§ Your goal:
Transcribe the lines below verbatim, skipping the images.

§ Raw data:
--- begin ---

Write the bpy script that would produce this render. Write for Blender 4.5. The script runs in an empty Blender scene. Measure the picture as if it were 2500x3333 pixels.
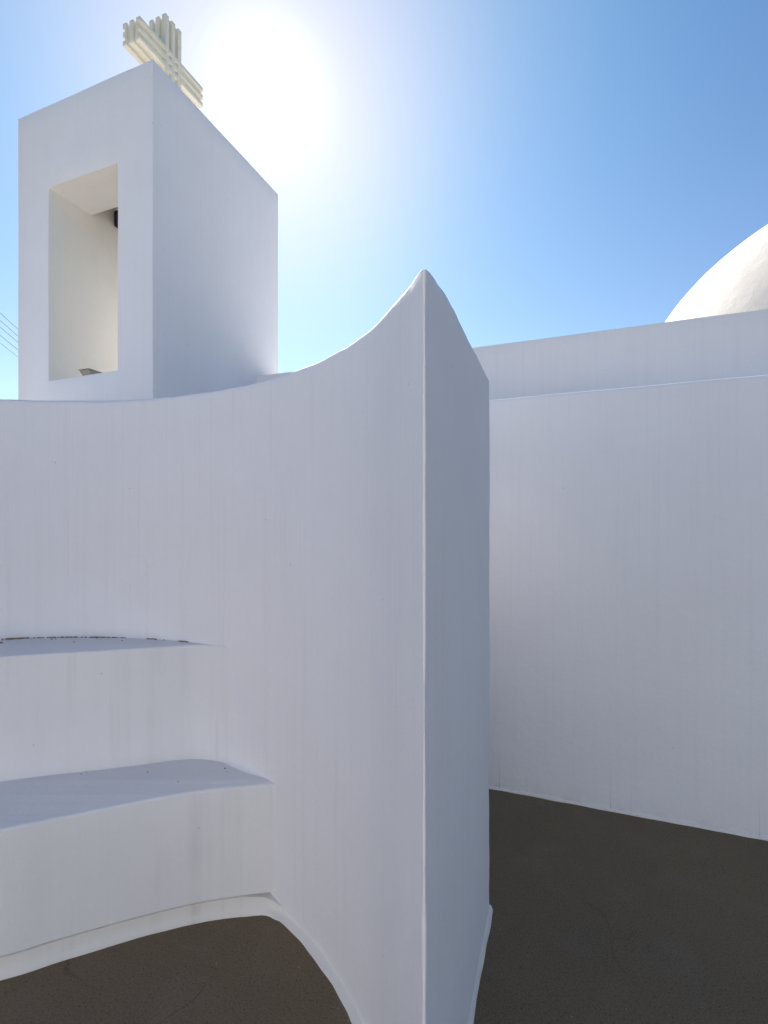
import bpy, bmesh, math, random
from mathutils import Vector, noise
random.seed(4)
S = bpy.context.scene
C = S.collection
EYE = 1.6
SUN_H = Vector((-0.229, 1.0, 0.854)).normalized()      # towards the sun

# ------------------------------------------------------------------ helpers
def tag(o, label=None, cat=None, group=None, kind=None):
    if label: o['label'] = label
    if cat: o['category'] = cat
    if group: o['group'] = group
    if kind: o['kind'] = kind
    return o

def empty(name, loc=(0, 0, 0), rz=0.0):
    o = bpy.data.objects.new(name, None)
    C.objects.link(o)
    o.location = loc
    o.rotation_euler = (0, 0, rz)
    o.empty_display_size = 0.2
    return o

def wobble(p, amp, sc):
    q = Vector(p) * sc
    return Vector((noise.noise(q), noise.noise(q + Vector((17.3, 4.1, 9.7))), noise.noise(q + Vector((3.9, 31.2, 5.5))))) * amp

def finish(name, bm, mat, parent=None, angle=40, uv='box', smooth=True):
    bmesh.ops.recalc_face_normals(bm, faces=bm.faces[:])
    me = bpy.data.meshes.new(name)
    if uv == 'box':
        lay = bm.loops.layers.uv.get('UVMap') or bm.loops.layers.uv.new('UVMap')
        for f in bm.faces:
            n = f.normal
            for l in f.loops:
                c = l.vert.co
                if abs(n.z) > 0.75: l[lay].uv = (c.x + 5.3, c.y * 0.2)
                elif abs(n.x) > abs(n.y): l[lay].uv = (c.y + 20.1, c.z)
                else: l[lay].uv = (c.x, c.z)
    bm.to_mesh(me)
    bm.free()
    if smooth:
        for p in me.polygons: p.use_smooth = True
        me.set_sharp_from_angle(angle=math.radians(angle))
    me.materials.append(mat)
    o = bpy.data.objects.new(name, me)
    C.objects.link(o)
    if parent: o.parent = parent
    return o

def resample(pts, step, closed=True):
    out = []
    n = len(pts)
    for i in range(n if closed else n - 1):
        a = Vector(pts[i]); b = Vector(pts[(i + 1) % n])
        k = max(1, int(math.ceil((b - a).length / step)))
        for j in range(k): out.append(tuple(a.lerp(b, j / k)))
    if not closed: out.append(tuple(pts[-1]))
    return out

def round_corner(prev, p, nxt, r, n=5):
    p = Vector(p); a = (Vector(prev) - p).normalized(); b = (Vector(nxt) - p).normalized()
    half = math.acos(max(-1, min(1, a.dot(b)))) / 2
    t = r / math.tan(half)
    c = p + (a + b).normalized() * (r / math.sin(half))
    s = p + a * t; e = p + b * t
    va, vb = s - c, e - c
    ang = va.angle_signed(vb)
    out = []
    for i in range(n + 1):
        th = -ang * i / n
        out.append((c.x + va.x * math.cos(th) - va.y * math.sin(th), c.y + va.x * math.sin(th) + va.y * math.cos(th)))
    return out

def prism(name, loop, ztop, zbot, mat, parent=None, r=0.01, amp=0.003, rim=0.0015, step_z=0.09, org=(0, 0, 0), bottom=False, wsc=2.2, rf=None, corners=()):
    """Vertical plastered solid over a plan loop (CCW) with a softly rounded top edge. ztop: number or f(x,y)."""
    n = len(loop)
    area = sum(loop[i][0] * loop[(i + 1) % n][1] - loop[(i + 1) % n][0] * loop[i][1] for i in range(n))
    if area < 0: loop = loop[::-1]
    zt = ztop if callable(ztop) else (lambda x, y: ztop)
    nor = []
    for i in range(n):
        a = Vector(loop[i - 1]); p = Vector(loop[i]); b = Vector(loop[(i + 1) % n])
        d1 = (p - a).normalized(); d2 = (b - p).normalized()
        n1 = Vector((d1.y, -d1.x)); n2 = Vector((d2.y, -d2.x))
        m = (n1 + n2)
        m.normalize()
        m /= max(0.5, m.dot(n1))
        nor.append(m)
    arc = [0.0]
    for i in range(n): arc.append(arc[-1] + (Vector(loop[(i + 1) % n]) - Vector(loop[i])).length)
    bm = bmesh.new()
    lay = bm.loops.layers.uv.new('UVMap')
    tops = [zt(*p) + rim * 2 * noise.noise(Vector((p[0] * 14, p[1] * 14, 2.2))) + rim * noise.noise(Vector((p[0] * 45, p[1] * 45, 5.2))) for p in loop]
    zmax = max(tops)
    nz = max(1, int(math.ceil((zmax - zbot) / step_z)))
    rows = [(k / nz, 0.0, 0.0) for k in range(nz + 1)]
    for k in range(1, 5):
        a = math.pi / 2 * k / 4
        rows.append((1.0, math.sin(a), 1 - math.cos(a)))
    rings = []
    rr_ = [rf(*p) if rf else r for p in loop]
    for (t, up, ins) in rows:
        ring = []
        for i in range(n):
            z0 = tops[i] - rr_[i]
            z = zbot + (z0 - zbot) * t + up * rr_[i]
            x = loop[i][0] - nor[i].x * ins * rr_[i]; y = loop[i][1] - nor[i].y * ins * rr_[i]
            d = noise.noise(Vector((x * wsc, y * wsc, z * wsc * .7))) * amp + noise.noise(Vector((x * 9, y * 9, z * 5))) * amp * .22
            for (qx, qy) in corners:                              # hand-run corners waver more than the faces
                g_ = math.hypot(x - qx, y - qy)
                if g_ < .05: d += (1 - g_ / .05) * (noise.noise(Vector((qx * 7, qy * 7, z * 7))) * .0028 + noise.noise(Vector((qx * 3, 1.7, z * 30))) * .0011)
            ring.append(bm.verts.new((x + nor[i].x * d - org[0], y + nor[i].y * d - org[1], z - org[2])))
        rings.append(ring)
    for k in range(len(rings) - 1):
        for i in range(n):
            j = (i + 1) % n
            f = bm.faces.new((rings[k][i], rings[k][j], rings[k + 1][j], rings[k + 1][i]))
            us = (arc[i], arc[i + 1], arc[i + 1], arc[i])
            for l, u in zip(f.loops, us): l[lay].uv = (u, l.vert.co.z)
    def cap(ring):
        from mathutils.geometry import tessellate_polygon
        for tri in tessellate_polygon([[Vector((v.co.x, v.co.y, 0)) for v in ring]]):
            try: f = bm.faces.new([ring[q] for q in tri])
            except ValueError: continue
            for l in f.loops: l[lay].uv = (l.vert.co.x + 7.7, l.vert.co.y)
    cap(rings[-1])
    if bottom: cap(rings[0])
    return finish(name, bm, mat, parent, 50, uv=None)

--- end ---

§ Solution for this problem:
Write the bpy script that would produce this render. Write for Blender 4.5. The script runs in an empty Blender scene. Measure the picture as if it were 2500x3333 pixels.
import bpy, bmesh, math, random
from mathutils import Vector, noise
random.seed(4)
S = bpy.context.scene
C = S.collection
EYE = 1.6
SUN_H = Vector((-0.229, 1.0, 0.854)).normalized()      # towards the sun

# ------------------------------------------------------------------ helpers
def tag(o, label=None, cat=None, group=None, kind=None):
    if label: o['label'] = label
    if cat: o['category'] = cat
    if group: o['group'] = group
    if kind: o['kind'] = kind
    return o

def empty(name, loc=(0, 0, 0), rz=0.0):
    o = bpy.data.objects.new(name, None)
    C.objects.link(o)
    o.location = loc
    o.rotation_euler = (0, 0, rz)
    o.empty_display_size = 0.2
    return o

def wobble(p, amp, sc):
    q = Vector(p) * sc
    return Vector((noise.noise(q), noise.noise(q + Vector((17.3, 4.1, 9.7))), noise.noise(q + Vector((3.9, 31.2, 5.5))))) * amp

def finish(name, bm, mat, parent=None, angle=40, uv='box', smooth=True):
    bmesh.ops.recalc_face_normals(bm, faces=bm.faces[:])
    me = bpy.data.meshes.new(name)
    if uv == 'box':
        lay = bm.loops.layers.uv.get('UVMap') or bm.loops.layers.uv.new('UVMap')
        for f in bm.faces:
            n = f.normal
            for l in f.loops:
                c = l.vert.co
                if abs(n.z) > 0.75: l[lay].uv = (c.x + 5.3, c.y * 0.2)
                elif abs(n.x) > abs(n.y): l[lay].uv = (c.y + 20.1, c.z)
                else: l[lay].uv = (c.x, c.z)
    bm.to_mesh(me)
    bm.free()
    if smooth:
        for p in me.polygons: p.use_smooth = True
        me.set_sharp_from_angle(angle=math.radians(angle))
    me.materials.append(mat)
    o = bpy.data.objects.new(name, me)
    C.objects.link(o)
    if parent: o.parent = parent
    return o

def resample(pts, step, closed=True):
    out = []
    n = len(pts)
    for i in range(n if closed else n - 1):
        a = Vector(pts[i]); b = Vector(pts[(i + 1) % n])
        k = max(1, int(math.ceil((b - a).length / step)))
        for j in range(k): out.append(tuple(a.lerp(b, j / k)))
    if not closed: out.append(tuple(pts[-1]))
    return out

def round_corner(prev, p, nxt, r, n=5):
    p = Vector(p); a = (Vector(prev) - p).normalized(); b = (Vector(nxt) - p).normalized()
    half = math.acos(max(-1, min(1, a.dot(b)))) / 2
    t = r / math.tan(half)
    c = p + (a + b).normalized() * (r / math.sin(half))
    s = p + a * t; e = p + b * t
    va, vb = s - c, e - c
    ang = va.angle_signed(vb)
    out = []
    for i in range(n + 1):
        th = -ang * i / n
        out.append((c.x + va.x * math.cos(th) - va.y * math.sin(th), c.y + va.x * math.sin(th) + va.y * math.cos(th)))
    return out

def prism(name, loop, ztop, zbot, mat, parent=None, r=0.01, amp=0.003, rim=0.0015, step_z=0.09, org=(0, 0, 0), bottom=False, wsc=2.2, rf=None, corners=()):
    """Vertical plastered solid over a plan loop (CCW) with a softly rounded top edge. ztop: number or f(x,y)."""
    n = len(loop)
    area = sum(loop[i][0] * loop[(i + 1) % n][1] - loop[(i + 1) % n][0] * loop[i][1] for i in range(n))
    if area < 0: loop = loop[::-1]
    zt = ztop if callable(ztop) else (lambda x, y: ztop)
    nor = []
    for i in range(n):
        a = Vector(loop[i - 1]); p = Vector(loop[i]); b = Vector(loop[(i + 1) % n])
        d1 = (p - a).normalized(); d2 = (b - p).normalized()
        n1 = Vector((d1.y, -d1.x)); n2 = Vector((d2.y, -d2.x))
        m = (n1 + n2)
        m.normalize()
        m /= max(0.5, m.dot(n1))
        nor.append(m)
    arc = [0.0]
    for i in range(n): arc.append(arc[-1] + (Vector(loop[(i + 1) % n]) - Vector(loop[i])).length)
    bm = bmesh.new()
    lay = bm.loops.layers.uv.new('UVMap')
    tops = [zt(*p) + rim * 2 * noise.noise(Vector((p[0] * 14, p[1] * 14, 2.2))) + rim * noise.noise(Vector((p[0] * 45, p[1] * 45, 5.2))) for p in loop]
    zmax = max(tops)
    nz = max(1, int(math.ceil((zmax - zbot) / step_z)))
    rows = [(k / nz, 0.0, 0.0) for k in range(nz + 1)]
    for k in range(1, 5):
        a = math.pi / 2 * k / 4
        rows.append((1.0, math.sin(a), 1 - math.cos(a)))
    rings = []
    rr_ = [rf(*p) if rf else r for p in loop]
    for (t, up, ins) in rows:
        ring = []
        for i in range(n):
            z0 = tops[i] - rr_[i]
            z = zbot + (z0 - zbot) * t + up * rr_[i]
            x = loop[i][0] - nor[i].x * ins * rr_[i]; y = loop[i][1] - nor[i].y * ins * rr_[i]
            d = noise.noise(Vector((x * wsc, y * wsc, z * wsc * .7))) * amp + noise.noise(Vector((x * 9, y * 9, z * 5))) * amp * .22
            for (qx, qy) in corners:                              # hand-run corners waver more than the faces
                g_ = math.hypot(x - qx, y - qy)
                if g_ < .05: d += (1 - g_ / .05) * (noise.noise(Vector((qx * 7, qy * 7, z * 7))) * .0028 + noise.noise(Vector((qx * 3, 1.7, z * 30))) * .0011)
            ring.append(bm.verts.new((x + nor[i].x * d - org[0], y + nor[i].y * d - org[1], z - org[2])))
        rings.append(ring)
    for k in range(len(rings) - 1):
        for i in range(n):
            j = (i + 1) % n
            f = bm.faces.new((rings[k][i], rings[k][j], rings[k + 1][j], rings[k + 1][i]))
            us = (arc[i], arc[i + 1], arc[i + 1], arc[i])
            for l, u in zip(f.loops, us): l[lay].uv = (u, l.vert.co.z)
    def cap(ring):
        from mathutils.geometry import tessellate_polygon
        for tri in tessellate_polygon([[Vector((v.co.x, v.co.y, 0)) for v in ring]]):
            try: f = bm.faces.new([ring[q] for q in tri])
            except ValueError: continue
            for l in f.loops: l[lay].uv = (l.vert.co.x + 7.7, l.vert.co.y)
    cap(rings[-1])
    if bottom: cap(rings[0])
    return finish(name, bm, mat, parent, 50, uv=None)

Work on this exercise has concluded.